» Aim of the task
Check each line of the material below, and copy it if it holds the string "high".

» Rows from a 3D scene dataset
________
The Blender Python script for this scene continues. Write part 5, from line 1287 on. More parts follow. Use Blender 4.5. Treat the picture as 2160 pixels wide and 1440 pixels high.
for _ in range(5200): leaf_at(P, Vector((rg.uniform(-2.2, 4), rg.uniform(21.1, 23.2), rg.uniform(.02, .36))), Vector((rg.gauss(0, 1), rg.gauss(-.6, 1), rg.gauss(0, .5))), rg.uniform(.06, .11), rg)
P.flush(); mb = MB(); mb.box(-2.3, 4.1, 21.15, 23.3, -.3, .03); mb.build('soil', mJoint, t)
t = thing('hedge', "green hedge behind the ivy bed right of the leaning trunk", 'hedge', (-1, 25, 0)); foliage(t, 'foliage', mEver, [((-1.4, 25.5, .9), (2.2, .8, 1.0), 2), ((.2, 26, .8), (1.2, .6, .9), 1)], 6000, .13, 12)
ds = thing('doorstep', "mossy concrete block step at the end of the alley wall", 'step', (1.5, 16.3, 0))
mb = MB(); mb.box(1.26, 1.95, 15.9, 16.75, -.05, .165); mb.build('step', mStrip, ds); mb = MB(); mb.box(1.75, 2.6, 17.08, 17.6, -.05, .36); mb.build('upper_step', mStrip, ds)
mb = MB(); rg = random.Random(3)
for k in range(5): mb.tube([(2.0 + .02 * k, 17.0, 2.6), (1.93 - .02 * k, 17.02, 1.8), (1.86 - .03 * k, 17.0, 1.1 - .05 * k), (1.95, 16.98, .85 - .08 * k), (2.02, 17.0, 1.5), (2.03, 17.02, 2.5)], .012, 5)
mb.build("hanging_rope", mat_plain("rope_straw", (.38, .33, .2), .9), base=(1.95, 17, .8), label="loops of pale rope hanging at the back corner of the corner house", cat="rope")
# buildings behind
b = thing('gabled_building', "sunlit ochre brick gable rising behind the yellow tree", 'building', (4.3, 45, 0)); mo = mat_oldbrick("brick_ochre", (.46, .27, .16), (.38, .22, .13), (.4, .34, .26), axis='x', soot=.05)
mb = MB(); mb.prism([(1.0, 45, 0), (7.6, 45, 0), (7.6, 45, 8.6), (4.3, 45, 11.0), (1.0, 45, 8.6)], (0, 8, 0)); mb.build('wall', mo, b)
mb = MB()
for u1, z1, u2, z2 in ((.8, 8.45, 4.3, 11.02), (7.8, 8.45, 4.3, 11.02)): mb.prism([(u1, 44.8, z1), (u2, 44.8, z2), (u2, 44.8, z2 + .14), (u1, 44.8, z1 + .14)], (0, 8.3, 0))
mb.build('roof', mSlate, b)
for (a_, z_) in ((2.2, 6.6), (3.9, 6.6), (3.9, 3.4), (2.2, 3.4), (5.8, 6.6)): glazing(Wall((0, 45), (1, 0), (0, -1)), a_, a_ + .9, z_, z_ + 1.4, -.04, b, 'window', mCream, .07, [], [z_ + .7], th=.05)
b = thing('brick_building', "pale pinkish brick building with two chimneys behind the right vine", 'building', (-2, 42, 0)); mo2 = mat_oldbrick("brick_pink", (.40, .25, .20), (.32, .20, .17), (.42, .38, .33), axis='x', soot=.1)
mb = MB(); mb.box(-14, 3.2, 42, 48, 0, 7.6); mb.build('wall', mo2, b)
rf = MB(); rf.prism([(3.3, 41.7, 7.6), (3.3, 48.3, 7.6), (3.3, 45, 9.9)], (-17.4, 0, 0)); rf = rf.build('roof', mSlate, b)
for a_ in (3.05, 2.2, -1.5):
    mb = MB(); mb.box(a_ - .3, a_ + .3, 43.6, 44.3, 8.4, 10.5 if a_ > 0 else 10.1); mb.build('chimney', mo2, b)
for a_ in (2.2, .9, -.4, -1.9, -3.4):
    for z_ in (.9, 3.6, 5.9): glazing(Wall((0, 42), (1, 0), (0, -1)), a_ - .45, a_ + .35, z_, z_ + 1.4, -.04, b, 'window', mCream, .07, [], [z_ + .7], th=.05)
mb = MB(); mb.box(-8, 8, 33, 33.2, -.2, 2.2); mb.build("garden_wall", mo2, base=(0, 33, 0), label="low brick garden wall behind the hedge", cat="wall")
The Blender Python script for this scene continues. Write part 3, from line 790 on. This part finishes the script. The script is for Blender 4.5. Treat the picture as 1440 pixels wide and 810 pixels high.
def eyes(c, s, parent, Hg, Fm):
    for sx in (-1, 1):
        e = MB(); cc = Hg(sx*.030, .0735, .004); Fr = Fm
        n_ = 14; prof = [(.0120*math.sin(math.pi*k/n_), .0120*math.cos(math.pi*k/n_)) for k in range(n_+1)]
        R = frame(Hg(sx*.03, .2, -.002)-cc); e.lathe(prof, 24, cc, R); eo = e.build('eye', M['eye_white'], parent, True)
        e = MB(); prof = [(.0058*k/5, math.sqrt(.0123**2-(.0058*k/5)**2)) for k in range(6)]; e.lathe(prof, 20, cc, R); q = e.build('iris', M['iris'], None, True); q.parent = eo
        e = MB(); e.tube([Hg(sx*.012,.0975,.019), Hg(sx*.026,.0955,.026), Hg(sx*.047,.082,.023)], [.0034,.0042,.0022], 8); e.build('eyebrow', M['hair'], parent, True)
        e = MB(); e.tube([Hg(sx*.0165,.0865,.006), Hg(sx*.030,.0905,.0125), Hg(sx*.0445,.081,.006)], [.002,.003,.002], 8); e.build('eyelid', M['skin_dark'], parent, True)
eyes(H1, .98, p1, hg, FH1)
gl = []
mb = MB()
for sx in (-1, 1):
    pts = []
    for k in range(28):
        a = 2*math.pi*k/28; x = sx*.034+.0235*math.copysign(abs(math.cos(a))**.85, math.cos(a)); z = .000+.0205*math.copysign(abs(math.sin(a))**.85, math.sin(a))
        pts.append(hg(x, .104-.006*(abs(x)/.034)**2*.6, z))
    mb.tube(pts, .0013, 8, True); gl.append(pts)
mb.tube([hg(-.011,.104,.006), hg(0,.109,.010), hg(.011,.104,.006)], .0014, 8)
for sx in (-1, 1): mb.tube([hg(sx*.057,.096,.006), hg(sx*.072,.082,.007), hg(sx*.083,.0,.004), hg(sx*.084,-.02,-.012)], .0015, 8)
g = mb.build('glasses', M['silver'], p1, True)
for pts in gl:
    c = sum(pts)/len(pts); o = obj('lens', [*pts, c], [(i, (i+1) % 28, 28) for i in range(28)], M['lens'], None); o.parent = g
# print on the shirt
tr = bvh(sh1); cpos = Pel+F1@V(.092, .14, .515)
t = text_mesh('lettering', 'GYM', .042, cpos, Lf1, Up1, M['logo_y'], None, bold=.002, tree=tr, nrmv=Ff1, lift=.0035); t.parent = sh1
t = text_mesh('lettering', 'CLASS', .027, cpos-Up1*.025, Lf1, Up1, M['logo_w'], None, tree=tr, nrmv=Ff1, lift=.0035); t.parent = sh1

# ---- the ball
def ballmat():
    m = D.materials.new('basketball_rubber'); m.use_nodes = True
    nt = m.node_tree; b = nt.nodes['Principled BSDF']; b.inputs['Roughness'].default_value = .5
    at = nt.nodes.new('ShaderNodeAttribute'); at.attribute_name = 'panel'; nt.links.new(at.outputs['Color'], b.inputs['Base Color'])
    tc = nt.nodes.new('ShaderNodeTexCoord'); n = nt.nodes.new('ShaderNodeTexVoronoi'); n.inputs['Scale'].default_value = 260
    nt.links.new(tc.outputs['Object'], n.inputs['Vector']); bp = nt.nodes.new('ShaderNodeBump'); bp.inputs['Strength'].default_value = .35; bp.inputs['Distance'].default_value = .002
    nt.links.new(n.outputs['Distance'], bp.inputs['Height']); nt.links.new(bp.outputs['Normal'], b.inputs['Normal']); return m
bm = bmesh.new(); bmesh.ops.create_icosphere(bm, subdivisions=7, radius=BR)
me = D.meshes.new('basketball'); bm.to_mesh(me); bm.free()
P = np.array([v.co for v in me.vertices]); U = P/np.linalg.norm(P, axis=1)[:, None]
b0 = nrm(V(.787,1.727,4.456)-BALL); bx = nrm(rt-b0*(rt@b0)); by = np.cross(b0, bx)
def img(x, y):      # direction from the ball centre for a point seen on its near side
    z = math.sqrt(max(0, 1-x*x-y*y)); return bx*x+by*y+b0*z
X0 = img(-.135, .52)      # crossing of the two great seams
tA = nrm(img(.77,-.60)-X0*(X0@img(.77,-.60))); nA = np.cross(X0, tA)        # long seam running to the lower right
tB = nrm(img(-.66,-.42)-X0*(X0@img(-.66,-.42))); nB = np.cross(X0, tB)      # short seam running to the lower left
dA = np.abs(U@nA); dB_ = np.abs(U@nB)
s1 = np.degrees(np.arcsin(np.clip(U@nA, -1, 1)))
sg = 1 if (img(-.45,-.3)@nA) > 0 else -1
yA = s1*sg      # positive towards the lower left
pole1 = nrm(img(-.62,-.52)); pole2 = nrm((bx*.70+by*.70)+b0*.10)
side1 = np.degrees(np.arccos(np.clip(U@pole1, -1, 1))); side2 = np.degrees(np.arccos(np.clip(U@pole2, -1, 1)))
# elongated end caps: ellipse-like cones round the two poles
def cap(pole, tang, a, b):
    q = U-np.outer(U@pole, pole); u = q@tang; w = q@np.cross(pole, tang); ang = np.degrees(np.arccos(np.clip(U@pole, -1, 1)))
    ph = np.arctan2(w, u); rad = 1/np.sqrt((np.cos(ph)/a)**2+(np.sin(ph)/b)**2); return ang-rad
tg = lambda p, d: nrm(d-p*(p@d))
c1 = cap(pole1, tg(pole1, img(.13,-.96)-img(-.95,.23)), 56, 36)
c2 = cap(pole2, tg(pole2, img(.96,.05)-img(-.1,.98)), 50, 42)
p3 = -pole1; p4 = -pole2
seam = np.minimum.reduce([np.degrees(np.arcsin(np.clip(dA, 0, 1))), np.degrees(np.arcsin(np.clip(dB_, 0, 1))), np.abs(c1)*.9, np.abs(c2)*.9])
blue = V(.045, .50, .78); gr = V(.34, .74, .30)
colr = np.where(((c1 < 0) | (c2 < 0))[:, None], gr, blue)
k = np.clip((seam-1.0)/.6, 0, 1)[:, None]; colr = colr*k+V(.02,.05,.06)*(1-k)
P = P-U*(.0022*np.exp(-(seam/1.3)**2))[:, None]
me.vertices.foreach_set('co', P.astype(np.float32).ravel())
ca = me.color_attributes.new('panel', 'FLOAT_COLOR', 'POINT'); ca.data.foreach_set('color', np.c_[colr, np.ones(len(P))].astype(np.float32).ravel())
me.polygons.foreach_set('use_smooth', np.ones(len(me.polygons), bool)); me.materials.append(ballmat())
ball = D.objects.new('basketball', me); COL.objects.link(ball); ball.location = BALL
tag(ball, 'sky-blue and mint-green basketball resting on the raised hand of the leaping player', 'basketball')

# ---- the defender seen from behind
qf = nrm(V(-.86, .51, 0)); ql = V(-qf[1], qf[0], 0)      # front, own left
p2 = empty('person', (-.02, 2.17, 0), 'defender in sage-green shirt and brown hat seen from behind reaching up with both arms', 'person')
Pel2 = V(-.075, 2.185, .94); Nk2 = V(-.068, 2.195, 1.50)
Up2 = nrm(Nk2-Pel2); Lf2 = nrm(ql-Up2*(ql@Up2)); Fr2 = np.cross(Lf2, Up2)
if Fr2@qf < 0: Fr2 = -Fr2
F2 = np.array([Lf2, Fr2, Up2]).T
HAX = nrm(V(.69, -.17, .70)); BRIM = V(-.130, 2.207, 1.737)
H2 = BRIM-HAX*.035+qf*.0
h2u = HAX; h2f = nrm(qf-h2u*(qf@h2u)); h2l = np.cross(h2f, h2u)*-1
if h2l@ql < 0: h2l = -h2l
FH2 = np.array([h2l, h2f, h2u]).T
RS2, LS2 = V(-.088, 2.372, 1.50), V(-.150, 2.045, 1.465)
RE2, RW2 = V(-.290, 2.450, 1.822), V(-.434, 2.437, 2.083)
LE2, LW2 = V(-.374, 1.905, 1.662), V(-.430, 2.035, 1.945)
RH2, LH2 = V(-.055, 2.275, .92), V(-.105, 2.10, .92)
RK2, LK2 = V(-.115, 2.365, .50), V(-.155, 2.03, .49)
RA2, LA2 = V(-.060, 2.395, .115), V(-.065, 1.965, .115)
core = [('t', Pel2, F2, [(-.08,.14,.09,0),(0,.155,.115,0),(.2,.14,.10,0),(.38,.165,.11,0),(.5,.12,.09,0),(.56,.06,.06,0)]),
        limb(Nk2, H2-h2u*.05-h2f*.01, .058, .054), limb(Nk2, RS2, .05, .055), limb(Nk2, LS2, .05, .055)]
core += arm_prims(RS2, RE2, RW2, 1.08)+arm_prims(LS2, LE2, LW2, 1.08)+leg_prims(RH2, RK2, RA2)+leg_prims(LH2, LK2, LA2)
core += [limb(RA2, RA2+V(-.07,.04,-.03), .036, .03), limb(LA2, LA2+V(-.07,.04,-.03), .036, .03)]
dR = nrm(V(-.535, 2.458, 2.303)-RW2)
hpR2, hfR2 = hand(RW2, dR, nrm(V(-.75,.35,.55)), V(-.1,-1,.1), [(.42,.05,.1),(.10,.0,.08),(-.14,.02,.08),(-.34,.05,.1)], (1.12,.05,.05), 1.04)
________
» Expected output
The Blender Python script for this scene continues. Write part 5, from line 1287 on. More parts follow. Use Blender 4.5. Treat the picture as 2160 pixels wide and 1440 pixels high.
The Blender Python script for this scene continues. Write part 3, from line 790 on. This part finishes the script. The script is for Blender 4.5. Treat the picture as 1440 pixels wide and 810 pixels high.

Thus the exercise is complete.